- SHORT TASK:
Reproduce from the records below, with no pictures, exactly the lines between the one containing "Model this scene" and the one containing "slo.rotation_euler = (-sd).to_track_quat('-Z', 'Y').to_euler();", inclusive.

- RECORDS FOR THIS EXERCISE:
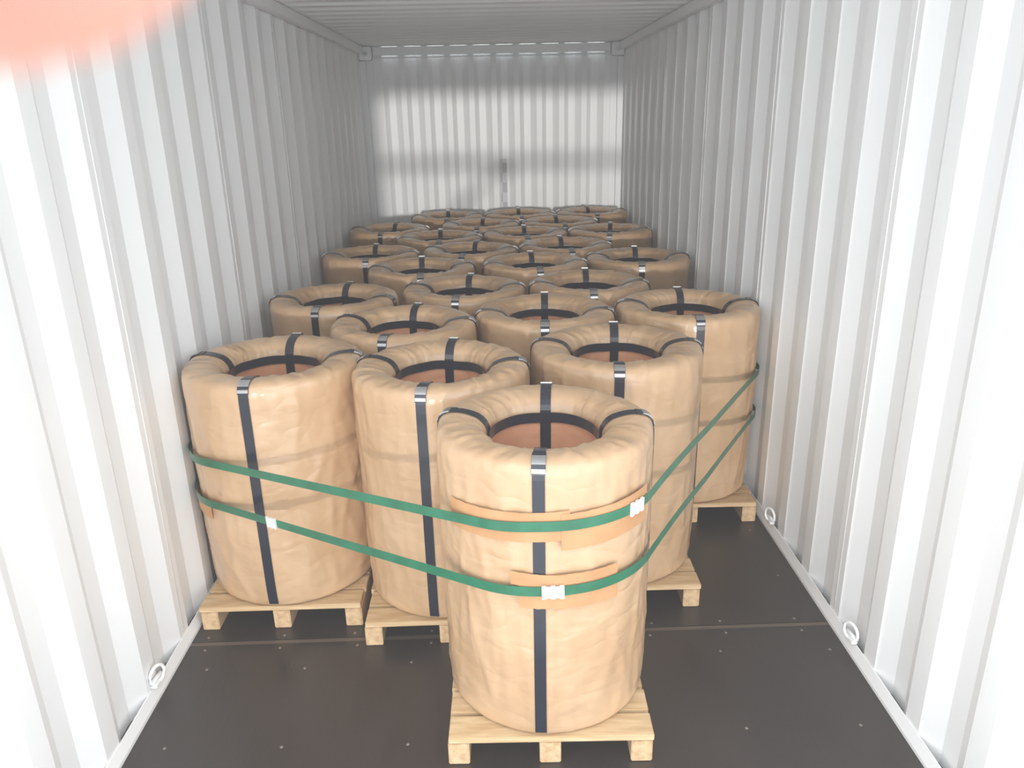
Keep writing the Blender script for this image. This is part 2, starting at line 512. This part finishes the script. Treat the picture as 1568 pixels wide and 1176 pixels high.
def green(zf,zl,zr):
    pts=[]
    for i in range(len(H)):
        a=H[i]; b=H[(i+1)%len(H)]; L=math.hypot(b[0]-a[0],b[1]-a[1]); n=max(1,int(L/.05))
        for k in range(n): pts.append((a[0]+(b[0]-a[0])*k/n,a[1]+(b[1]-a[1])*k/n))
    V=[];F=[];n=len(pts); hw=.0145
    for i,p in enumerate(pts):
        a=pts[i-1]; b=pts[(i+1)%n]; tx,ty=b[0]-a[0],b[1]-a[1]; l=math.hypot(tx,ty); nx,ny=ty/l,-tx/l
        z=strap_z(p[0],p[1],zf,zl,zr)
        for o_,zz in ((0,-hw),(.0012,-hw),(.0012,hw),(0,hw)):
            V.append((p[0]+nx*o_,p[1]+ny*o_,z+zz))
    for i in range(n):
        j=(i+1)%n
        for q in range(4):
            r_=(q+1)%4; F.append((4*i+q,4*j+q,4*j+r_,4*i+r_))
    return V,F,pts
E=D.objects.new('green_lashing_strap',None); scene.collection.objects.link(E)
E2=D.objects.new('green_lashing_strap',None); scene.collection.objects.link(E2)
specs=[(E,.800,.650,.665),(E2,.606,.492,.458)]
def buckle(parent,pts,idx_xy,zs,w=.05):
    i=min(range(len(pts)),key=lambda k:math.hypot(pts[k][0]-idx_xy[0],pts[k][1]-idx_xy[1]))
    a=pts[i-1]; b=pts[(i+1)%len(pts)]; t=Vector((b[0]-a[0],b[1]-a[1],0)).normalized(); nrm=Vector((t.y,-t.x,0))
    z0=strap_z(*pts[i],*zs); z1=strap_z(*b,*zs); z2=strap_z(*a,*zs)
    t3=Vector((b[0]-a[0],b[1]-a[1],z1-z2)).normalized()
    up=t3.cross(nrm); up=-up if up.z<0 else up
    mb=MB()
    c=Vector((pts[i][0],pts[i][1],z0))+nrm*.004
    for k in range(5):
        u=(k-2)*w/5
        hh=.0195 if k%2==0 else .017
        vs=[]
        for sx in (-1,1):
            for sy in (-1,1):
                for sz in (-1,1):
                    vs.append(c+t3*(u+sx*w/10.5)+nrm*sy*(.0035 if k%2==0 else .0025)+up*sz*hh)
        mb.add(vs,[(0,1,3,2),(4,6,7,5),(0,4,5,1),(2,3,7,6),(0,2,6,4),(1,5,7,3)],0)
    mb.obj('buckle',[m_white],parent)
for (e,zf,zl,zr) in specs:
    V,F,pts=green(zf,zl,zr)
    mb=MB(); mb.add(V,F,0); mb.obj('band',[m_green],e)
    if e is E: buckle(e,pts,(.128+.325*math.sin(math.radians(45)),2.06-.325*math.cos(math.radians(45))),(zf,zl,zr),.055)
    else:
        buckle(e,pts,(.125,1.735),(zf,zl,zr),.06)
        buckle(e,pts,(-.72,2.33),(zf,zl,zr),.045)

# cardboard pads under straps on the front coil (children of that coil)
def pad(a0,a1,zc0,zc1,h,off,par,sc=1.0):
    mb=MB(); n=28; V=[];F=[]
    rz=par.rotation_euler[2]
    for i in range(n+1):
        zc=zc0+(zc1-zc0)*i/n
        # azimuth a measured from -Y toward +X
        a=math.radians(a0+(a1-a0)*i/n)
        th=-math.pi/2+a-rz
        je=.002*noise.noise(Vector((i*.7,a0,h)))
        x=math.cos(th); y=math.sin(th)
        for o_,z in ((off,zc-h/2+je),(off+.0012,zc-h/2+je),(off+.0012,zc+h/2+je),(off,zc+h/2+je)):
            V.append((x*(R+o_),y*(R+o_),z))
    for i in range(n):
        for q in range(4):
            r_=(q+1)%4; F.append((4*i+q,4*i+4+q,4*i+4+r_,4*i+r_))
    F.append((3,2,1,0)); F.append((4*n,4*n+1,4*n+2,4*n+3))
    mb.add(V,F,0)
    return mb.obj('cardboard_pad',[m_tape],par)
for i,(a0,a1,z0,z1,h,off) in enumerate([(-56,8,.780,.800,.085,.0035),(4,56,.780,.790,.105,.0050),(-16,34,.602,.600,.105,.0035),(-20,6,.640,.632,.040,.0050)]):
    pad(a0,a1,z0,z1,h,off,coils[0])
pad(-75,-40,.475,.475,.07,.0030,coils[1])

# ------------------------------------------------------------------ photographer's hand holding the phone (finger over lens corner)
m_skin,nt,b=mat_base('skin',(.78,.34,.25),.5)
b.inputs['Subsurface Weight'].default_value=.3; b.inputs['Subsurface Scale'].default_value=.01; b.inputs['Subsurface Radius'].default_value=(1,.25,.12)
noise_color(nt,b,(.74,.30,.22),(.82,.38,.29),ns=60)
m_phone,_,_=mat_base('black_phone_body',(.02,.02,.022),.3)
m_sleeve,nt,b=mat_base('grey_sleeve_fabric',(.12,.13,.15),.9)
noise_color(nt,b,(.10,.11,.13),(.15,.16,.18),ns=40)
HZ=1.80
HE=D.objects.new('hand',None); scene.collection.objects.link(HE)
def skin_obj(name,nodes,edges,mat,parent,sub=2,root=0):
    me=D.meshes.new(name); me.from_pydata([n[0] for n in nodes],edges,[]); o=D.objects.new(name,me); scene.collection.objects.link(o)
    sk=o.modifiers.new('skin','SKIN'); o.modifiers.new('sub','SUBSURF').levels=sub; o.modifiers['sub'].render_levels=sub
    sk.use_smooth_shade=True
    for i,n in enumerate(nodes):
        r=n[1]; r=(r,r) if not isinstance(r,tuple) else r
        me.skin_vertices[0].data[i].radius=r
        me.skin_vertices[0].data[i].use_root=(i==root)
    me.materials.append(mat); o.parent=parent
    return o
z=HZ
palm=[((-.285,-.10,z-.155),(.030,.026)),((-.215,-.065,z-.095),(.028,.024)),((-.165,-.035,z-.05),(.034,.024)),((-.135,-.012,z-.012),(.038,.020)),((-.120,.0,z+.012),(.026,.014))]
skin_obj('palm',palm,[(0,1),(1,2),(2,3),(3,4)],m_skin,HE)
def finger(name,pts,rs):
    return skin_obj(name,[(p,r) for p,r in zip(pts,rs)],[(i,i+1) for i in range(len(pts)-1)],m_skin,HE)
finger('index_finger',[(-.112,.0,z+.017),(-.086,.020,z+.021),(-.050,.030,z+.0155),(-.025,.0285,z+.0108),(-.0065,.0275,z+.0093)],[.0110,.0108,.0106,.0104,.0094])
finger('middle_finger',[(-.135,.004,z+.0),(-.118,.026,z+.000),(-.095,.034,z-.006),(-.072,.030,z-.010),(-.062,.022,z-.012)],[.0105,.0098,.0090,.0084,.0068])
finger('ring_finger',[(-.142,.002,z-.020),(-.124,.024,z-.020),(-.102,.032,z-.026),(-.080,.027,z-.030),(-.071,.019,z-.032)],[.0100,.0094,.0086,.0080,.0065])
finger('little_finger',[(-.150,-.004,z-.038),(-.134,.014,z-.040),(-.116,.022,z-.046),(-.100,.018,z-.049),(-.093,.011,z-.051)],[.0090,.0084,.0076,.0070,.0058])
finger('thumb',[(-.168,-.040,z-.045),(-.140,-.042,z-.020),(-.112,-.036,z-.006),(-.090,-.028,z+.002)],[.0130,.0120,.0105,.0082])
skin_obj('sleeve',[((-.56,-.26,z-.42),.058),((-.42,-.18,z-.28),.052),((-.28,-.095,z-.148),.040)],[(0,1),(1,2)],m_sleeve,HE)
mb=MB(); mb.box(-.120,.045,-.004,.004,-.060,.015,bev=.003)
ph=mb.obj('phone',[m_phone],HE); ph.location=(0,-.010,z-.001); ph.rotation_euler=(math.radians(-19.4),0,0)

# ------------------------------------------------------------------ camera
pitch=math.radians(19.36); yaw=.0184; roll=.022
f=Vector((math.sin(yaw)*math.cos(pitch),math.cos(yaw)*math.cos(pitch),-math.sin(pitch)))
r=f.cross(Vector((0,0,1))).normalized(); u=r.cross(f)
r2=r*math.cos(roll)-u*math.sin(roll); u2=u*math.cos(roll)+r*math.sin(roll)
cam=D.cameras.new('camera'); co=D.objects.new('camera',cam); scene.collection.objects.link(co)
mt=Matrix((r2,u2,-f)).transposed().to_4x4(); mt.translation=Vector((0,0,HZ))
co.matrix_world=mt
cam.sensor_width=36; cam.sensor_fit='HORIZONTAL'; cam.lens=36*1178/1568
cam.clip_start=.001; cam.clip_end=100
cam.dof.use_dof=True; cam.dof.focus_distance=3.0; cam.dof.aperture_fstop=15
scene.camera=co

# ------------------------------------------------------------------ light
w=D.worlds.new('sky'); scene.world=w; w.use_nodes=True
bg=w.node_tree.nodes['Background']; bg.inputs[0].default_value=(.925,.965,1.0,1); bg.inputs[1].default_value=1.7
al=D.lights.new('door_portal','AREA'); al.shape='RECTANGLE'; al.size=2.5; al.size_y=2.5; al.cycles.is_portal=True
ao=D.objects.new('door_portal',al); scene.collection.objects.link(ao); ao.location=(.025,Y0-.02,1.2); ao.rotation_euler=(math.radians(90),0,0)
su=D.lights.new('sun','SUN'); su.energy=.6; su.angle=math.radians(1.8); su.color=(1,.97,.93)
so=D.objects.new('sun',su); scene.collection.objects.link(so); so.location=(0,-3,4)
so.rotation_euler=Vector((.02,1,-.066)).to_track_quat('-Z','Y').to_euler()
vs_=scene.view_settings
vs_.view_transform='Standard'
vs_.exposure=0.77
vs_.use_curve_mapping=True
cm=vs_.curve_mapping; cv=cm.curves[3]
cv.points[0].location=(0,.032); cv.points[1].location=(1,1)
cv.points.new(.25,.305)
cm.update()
--
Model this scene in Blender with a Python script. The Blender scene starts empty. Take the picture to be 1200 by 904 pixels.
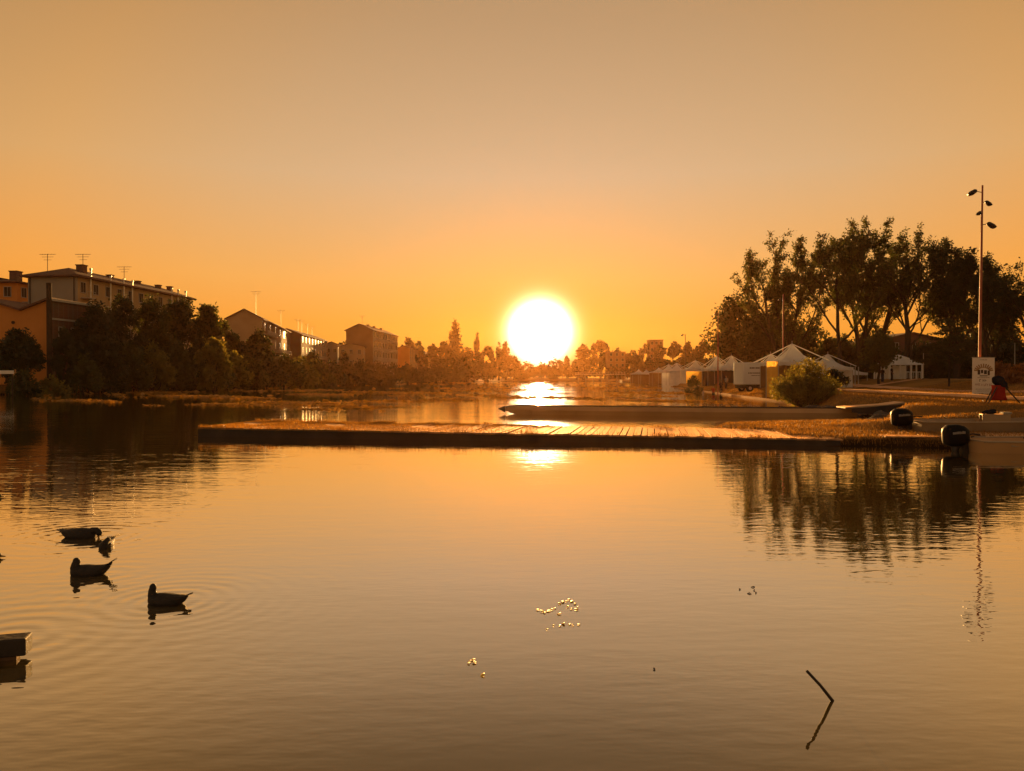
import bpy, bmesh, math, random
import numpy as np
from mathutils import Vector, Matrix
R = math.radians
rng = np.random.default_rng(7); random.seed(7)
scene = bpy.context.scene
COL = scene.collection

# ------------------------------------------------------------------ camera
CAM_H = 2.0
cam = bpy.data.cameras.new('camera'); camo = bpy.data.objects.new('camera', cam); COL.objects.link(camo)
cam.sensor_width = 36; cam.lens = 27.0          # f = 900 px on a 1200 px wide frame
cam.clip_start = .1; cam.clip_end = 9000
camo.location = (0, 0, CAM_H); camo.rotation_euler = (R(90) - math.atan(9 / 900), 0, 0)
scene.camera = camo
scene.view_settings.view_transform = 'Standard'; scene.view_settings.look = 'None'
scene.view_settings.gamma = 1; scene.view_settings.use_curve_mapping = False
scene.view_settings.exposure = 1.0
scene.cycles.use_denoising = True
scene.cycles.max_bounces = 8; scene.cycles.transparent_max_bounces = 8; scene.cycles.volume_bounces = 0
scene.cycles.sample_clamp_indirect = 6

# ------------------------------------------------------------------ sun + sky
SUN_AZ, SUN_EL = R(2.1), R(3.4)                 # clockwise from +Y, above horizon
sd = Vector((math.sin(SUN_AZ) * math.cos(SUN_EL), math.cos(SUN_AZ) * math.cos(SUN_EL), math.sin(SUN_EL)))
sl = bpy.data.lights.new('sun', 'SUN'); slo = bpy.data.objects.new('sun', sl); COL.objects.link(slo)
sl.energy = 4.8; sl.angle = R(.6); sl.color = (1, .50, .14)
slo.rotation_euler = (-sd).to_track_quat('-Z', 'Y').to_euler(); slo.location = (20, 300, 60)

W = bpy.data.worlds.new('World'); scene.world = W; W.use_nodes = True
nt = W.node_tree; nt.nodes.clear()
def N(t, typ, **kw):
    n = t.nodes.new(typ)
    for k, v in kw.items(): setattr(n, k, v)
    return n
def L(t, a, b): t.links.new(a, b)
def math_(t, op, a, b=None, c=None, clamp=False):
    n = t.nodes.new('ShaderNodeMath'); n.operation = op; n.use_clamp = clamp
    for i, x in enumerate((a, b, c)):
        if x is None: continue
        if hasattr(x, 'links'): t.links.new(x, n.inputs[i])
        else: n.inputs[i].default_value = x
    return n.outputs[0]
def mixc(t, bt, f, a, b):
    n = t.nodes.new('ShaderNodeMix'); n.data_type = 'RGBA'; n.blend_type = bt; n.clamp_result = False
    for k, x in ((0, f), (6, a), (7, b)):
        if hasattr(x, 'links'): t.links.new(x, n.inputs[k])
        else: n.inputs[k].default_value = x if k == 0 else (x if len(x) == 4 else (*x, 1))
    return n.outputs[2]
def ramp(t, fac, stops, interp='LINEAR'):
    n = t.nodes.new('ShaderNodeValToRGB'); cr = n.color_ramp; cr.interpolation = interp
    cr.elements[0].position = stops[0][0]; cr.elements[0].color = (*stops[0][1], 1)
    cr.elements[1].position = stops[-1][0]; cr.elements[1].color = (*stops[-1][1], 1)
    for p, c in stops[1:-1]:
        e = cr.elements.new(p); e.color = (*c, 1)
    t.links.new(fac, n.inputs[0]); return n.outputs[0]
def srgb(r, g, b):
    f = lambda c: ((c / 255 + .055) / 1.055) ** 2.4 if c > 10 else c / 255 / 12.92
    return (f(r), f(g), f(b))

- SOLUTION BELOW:
Model this scene in Blender with a Python script. The Blender scene starts empty. Take the picture to be 1200 by 904 pixels.
import bpy, bmesh, math, random
import numpy as np
from mathutils import Vector, Matrix
R = math.radians
rng = np.random.default_rng(7); random.seed(7)
scene = bpy.context.scene
COL = scene.collection

# ------------------------------------------------------------------ camera
CAM_H = 2.0
cam = bpy.data.cameras.new('camera'); camo = bpy.data.objects.new('camera', cam); COL.objects.link(camo)
cam.sensor_width = 36; cam.lens = 27.0          # f = 900 px on a 1200 px wide frame
cam.clip_start = .1; cam.clip_end = 9000
camo.location = (0, 0, CAM_H); camo.rotation_euler = (R(90) - math.atan(9 / 900), 0, 0)
scene.camera = camo
scene.view_settings.view_transform = 'Standard'; scene.view_settings.look = 'None'
scene.view_settings.gamma = 1; scene.view_settings.use_curve_mapping = False
scene.view_settings.exposure = 1.0
scene.cycles.use_denoising = True
scene.cycles.max_bounces = 8; scene.cycles.transparent_max_bounces = 8; scene.cycles.volume_bounces = 0
scene.cycles.sample_clamp_indirect = 6

# ------------------------------------------------------------------ sun + sky
SUN_AZ, SUN_EL = R(2.1), R(3.4)                 # clockwise from +Y, above horizon
sd = Vector((math.sin(SUN_AZ) * math.cos(SUN_EL), math.cos(SUN_AZ) * math.cos(SUN_EL), math.sin(SUN_EL)))
sl = bpy.data.lights.new('sun', 'SUN'); slo = bpy.data.objects.new('sun', sl); COL.objects.link(slo)
sl.energy = 4.8; sl.angle = R(.6); sl.color = (1, .50, .14)
slo.rotation_euler = (-sd).to_track_quat('-Z', 'Y').to_euler(); slo.location = (20, 300, 60)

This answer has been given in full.